▶ EXERCISE DETAILS
Starting at the first line of the listing below, repeat each line up to and including the one containing "sc.camera = cam". Leave out pictures.

▶ PROVIDED MATERIAL
□ □ □ □ □ □ □

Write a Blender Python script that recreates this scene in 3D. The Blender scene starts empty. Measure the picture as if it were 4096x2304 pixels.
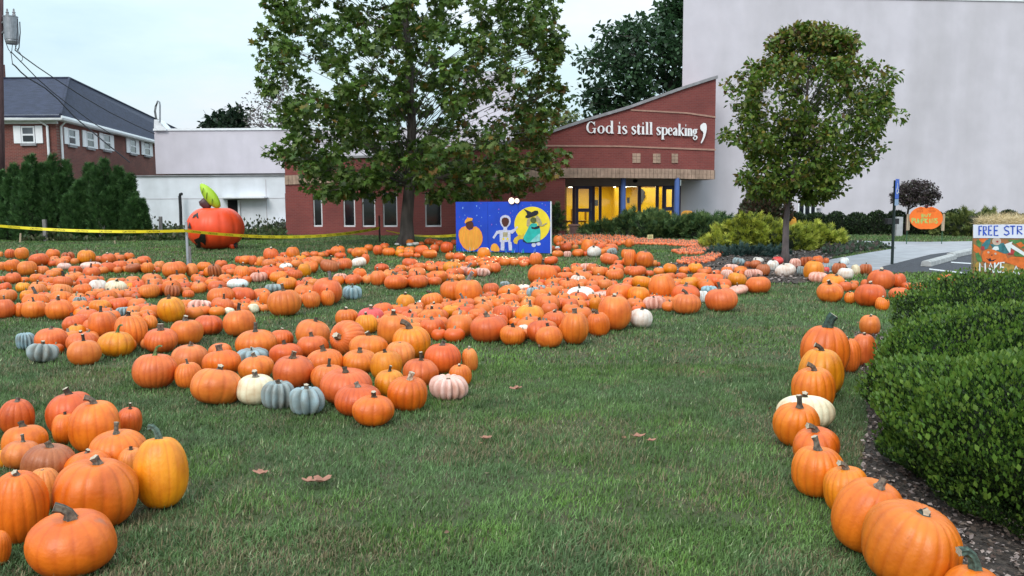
import bpy, bmesh, math, random
import numpy as np
from mathutils import Vector, Matrix, Euler

sc = bpy.context.scene
COL = sc.collection
PI = math.pi

# ------------------------------------------------------------------ camera
F_PX = 3500.0            # focal length in pixels of the 4096 px wide photograph
EYE = 1.55
PITCH = 5.905
ROLL = -0.35
cam_d = bpy.data.cameras.new('camera')
cam_d.sensor_width = 36.0
cam_d.lens = 36.0 * F_PX / 4096.0
cam_d.clip_start = 0.1
cam_d.clip_end = 2000
cam = bpy.data.objects.new('camera', cam_d)
COL.objects.link(cam)
RC = Matrix.Rotation(math.radians(90 - PITCH), 3, 'X') @ Matrix.Rotation(math.radians(ROLL), 3, 'Z')
cam.matrix_world = Matrix.Translation((0, 0, EYE)) @ RC.to_4x4()
sc.camera = cam

# ------------------------------------------------------------------ sky, sun, exposure
SUN_EL, SUN_AZ = 40.0, 200.0      # azimuth clockwise from +Y (the view direction): behind the viewer, a little to the left
world = bpy.data.worlds.new('World')
sc.world = world
world.use_nodes = True
nt = world.node_tree
nt.nodes.clear()
out = nt.nodes.new('ShaderNodeOutputWorld')
sky = nt.nodes.new('ShaderNodeTexSky')
sky.sky_type = 'NISHITA'
sky.sun_disc = False
sky.sun_elevation = math.radians(SUN_EL)
sky.sun_rotation = math.radians(SUN_AZ)
bg1 = nt.nodes.new('ShaderNodeBackground')
bg1.inputs['Strength'].default_value = 0.09
nt.links.new(sky.outputs[0], bg1.inputs['Color'])
tc = nt.nodes.new('ShaderNodeTexCoord')
mp = nt.nodes.new('ShaderNodeMapping')
mp.inputs['Scale'].default_value = (1.0, 1.0, 3.2)
nz = nt.nodes.new('ShaderNodeTexNoise')
nz.inputs['Scale'].default_value = 2.6
nz.inputs['Detail'].default_value = 6
nz.inputs['Roughness'].default_value = 0.55
nt.links.new(tc.outputs['Generated'], mp.inputs['Vector'])
nt.links.new(mp.outputs[0], nz.inputs['Vector'])
cr = nt.nodes.new('ShaderNodeValToRGB')
e = cr.color_ramp.elements
e[0].position = 0.36; e[0].color = (0.60, 0.78, 0.88, 1)
e[1].position = 0.66; e[1].color = (0.86, 0.90, 0.97, 1)
m_ = cr.color_ramp.elements.new(0.5); m_.color = (0.70, 0.87, 0.92, 1)
nt.links.new(nz.outputs['Fac'], cr.inputs[0])
bg2 = nt.nodes.new('ShaderNodeBackground')
bg2.inputs['Strength'].default_value = 1.0
# an overcast sky is smoothly brighter towards the zenith
sx = nt.nodes.new('ShaderNodeSeparateXYZ'); nt.links.new(tc.outputs['Generated'], sx.inputs[0])
mr = nt.nodes.new('ShaderNodeMapRange'); mr.inputs['From Min'].default_value = 0.0; mr.inputs['From Max'].default_value = 1.0
mr.inputs['To Min'].default_value = 0.64; mr.inputs['To Max'].default_value = 1.75
nt.links.new(sx.outputs[2], mr.inputs['Value'])
ml = nt.nodes.new('ShaderNodeVectorMath'); ml.operation = 'SCALE'
nt.links.new(cr.outputs[0], ml.inputs[0]); nt.links.new(mr.outputs[0], ml.inputs['Scale'])
nt.links.new(ml.outputs[0], bg2.inputs['Color'])
mx = nt.nodes.new('ShaderNodeMixShader')
mx.inputs[0].default_value = 0.90
nt.links.new(bg1.outputs[0], mx.inputs[1])
nt.links.new(bg2.outputs[0], mx.inputs[2])
nt.links.new(mx.outputs[0], out.inputs['Surface'])

sun_d = bpy.data.lights.new('sun', 'SUN')
sun_d.energy = 1.35
sun_d.angle = math.radians(28)
sun_d.color = (1.0, 0.95, 0.90)
sun = bpy.data.objects.new('sun', sun_d)
COL.objects.link(sun)
_az, _el = math.radians(SUN_AZ), math.radians(SUN_EL)
_dir = Vector((math.sin(_az) * math.cos(_el), math.cos(_az) * math.cos(_el), math.sin(_el)))
sun.rotation_euler = _dir.to_track_quat('Z', 'Y').to_euler()

sc.view_settings.view_transform = 'Standard'
sc.view_settings.look = 'None'
sc.view_settings.exposure = 0.56
sc.view_settings.gamma = 1.0
sc.view_settings.use_curve_mapping = False
sc.cycles.max_bounces = 6
sc.cycles.diffuse_bounces = 3
sc.cycles.glossy_bounces = 3
sc.cycles.transparent_max_bounces = 8
sc.cycles.transmission_bounces = 4
sc.cycles.use_denoising = True

# ------------------------------------------------------------------ pixel -> place helpers (used only to read the survey)
CE = Vector((0, 0, EYE))
def ray(px, py):
    return RC @ Vector(((px - 2048) / F_PX, -(py - 1152) / F_PX, -1.0))
def at(px, py, Y):
    v = ray(px, py)
    return CE + v * (Y / v.y)
def gnd(px, py, z=0.0):
    v = ray(px, py)
    return CE + v * ((z - EYE) / v.z)
def to_px(p):
    q = RC.transposed() @ (Vector(p) - CE)
    return 2048 + F_PX * q.x / -q.z, 1152 - F_PX * q.y / -q.z

# ------------------------------------------------------------------ mesh helpers
WL = {}
class MB:
    def __init__(s):
        s.v = []; s.f = []
    def add(s, vs, fs):
        b = len(s.v)
        s.v.extend([tuple(p) for p in vs])
        s.f.extend([tuple(b + i for i in f) for f in fs])
        return s
    def box(s, c, size, rz=0.0, rx=0.0, ry=0.0):
        hx, hy, hz = size[0] / 2, size[1] / 2, size[2] / 2
        R = Euler((rx, ry, rz)).to_matrix()
        c = Vector(c)
        vs = [c + R @ Vector((x * hx, y * hy, z * hz)) for z in (-1, 1) for x, y in ((-1, -1), (1, -1), (1, 1), (-1, 1))]
        return s.add(vs, [(3, 2, 1, 0), (4, 5, 6, 7), (0, 1, 5, 4), (1, 2, 6, 5), (2, 3, 7, 6), (3, 0, 4, 7)])
    def bx(s, x0, x1, y0, y1, z0, z1):
        return s.box(((x0 + x1) / 2, (y0 + y1) / 2, (z0 + z1) / 2), (abs(x1 - x0), abs(y1 - y0), abs(z1 - z0)))
    def prism(s, pts, ext):
        """pts: polygon (3-D, planar); ext: vector to the back face."""
        n = len(pts); ext = Vector(ext)
        vs = [Vector(p) for p in pts] + [Vector(p) + ext for p in pts]
        fs = [tuple(range(n)), tuple(reversed(range(n, 2 * n)))]
        fs += [(i, i + n, (i + 1) % n + n, (i + 1) % n) for i in range(n)]
        return s.add(vs, fs)
    def strip(s, L, R, ext):
        """quad ribbon between the lists L and R, thickened by ext."""
        n = len(L); ext = Vector(ext)
        vs = []
        for a, b in zip(L, R):
            a = Vector(a); b = Vector(b)
            vs += [a, b, a + ext, b + ext]
        fs = []
        for i in range(n - 1):
            k = 4 * i; m = k + 4
            fs += [(k, k + 1, m + 1, m), (k + 2, m + 2, m + 3, k + 3), (k, m, m + 2, k + 2), (k + 1, k + 3, m + 3, m + 1)]
        fs += [(0, 2, 3, 1), (4 * n - 4, 4 * n - 3, 4 * n - 1, 4 * n - 2)]
        return s.add(vs, fs)
    def tube(s, pts, rad, n=8, cap=True):
        pts = [Vector(p) for p in pts]
        if not hasattr(rad, '__len__'): rad = [rad] * len(pts)
        m = len(pts); vs = []
        up = Vector((0.13, 0.27, 1)).normalized()
        for i, p in enumerate(pts):
            t = (pts[min(i + 1, m - 1)] - pts[max(i - 1, 0)])
            t = t.normalized() if t.length > 1e-9 else Vector((0, 0, 1))
            a = t.cross(up)
            if a.length < 1e-3: a = t.cross(Vector((1, 0, 0)))
            a.normalize(); b = t.cross(a).normalized()
            for k in range(n):
                th = 2 * PI * k / n
                vs.append(p + (a * math.cos(th) + b * math.sin(th)) * rad[i])
        fs = [(i * n + k, i * n + (k + 1) % n, (i + 1) * n + (k + 1) % n, (i + 1) * n + k) for i in range(m - 1) for k in range(n)]
        if cap:
            fs += [tuple(reversed(range(n))), tuple(range((m - 1) * n, m * n))]
        return s.add(vs, fs)
    def lathe(s, c, prof, n=20, cap=True):
        c = Vector(c); vs = []
        for r, z in prof:
            for k in range(n):
                th = 2 * PI * k / n
                vs.append(c + Vector((r * math.cos(th), r * math.sin(th), z)))
        m = len(prof)
        fs = [(i * n + k, i * n + (k + 1) % n, (i + 1) * n + (k + 1) % n, (i + 1) * n + k) for i in range(m - 1) for k in range(n)]
        if cap: fs += [tuple(reversed(range(n))), tuple(range((m - 1) * n, m * n))]
        return s.add(vs, fs)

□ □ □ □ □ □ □

▶ RESPONSE TO THIS EXERCISE
Write a Blender Python script that recreates this scene in 3D. The Blender scene starts empty. Measure the picture as if it were 4096x2304 pixels.
import bpy, bmesh, math, random
import numpy as np
from mathutils import Vector, Matrix, Euler

sc = bpy.context.scene
COL = sc.collection
PI = math.pi

# ------------------------------------------------------------------ camera
F_PX = 3500.0            # focal length in pixels of the 4096 px wide photograph
EYE = 1.55
PITCH = 5.905
ROLL = -0.35
cam_d = bpy.data.cameras.new('camera')
cam_d.sensor_width = 36.0
cam_d.lens = 36.0 * F_PX / 4096.0
cam_d.clip_start = 0.1
cam_d.clip_end = 2000
cam = bpy.data.objects.new('camera', cam_d)
COL.objects.link(cam)
RC = Matrix.Rotation(math.radians(90 - PITCH), 3, 'X') @ Matrix.Rotation(math.radians(ROLL), 3, 'Z')
cam.matrix_world = Matrix.Translation((0, 0, EYE)) @ RC.to_4x4()
sc.camera = cam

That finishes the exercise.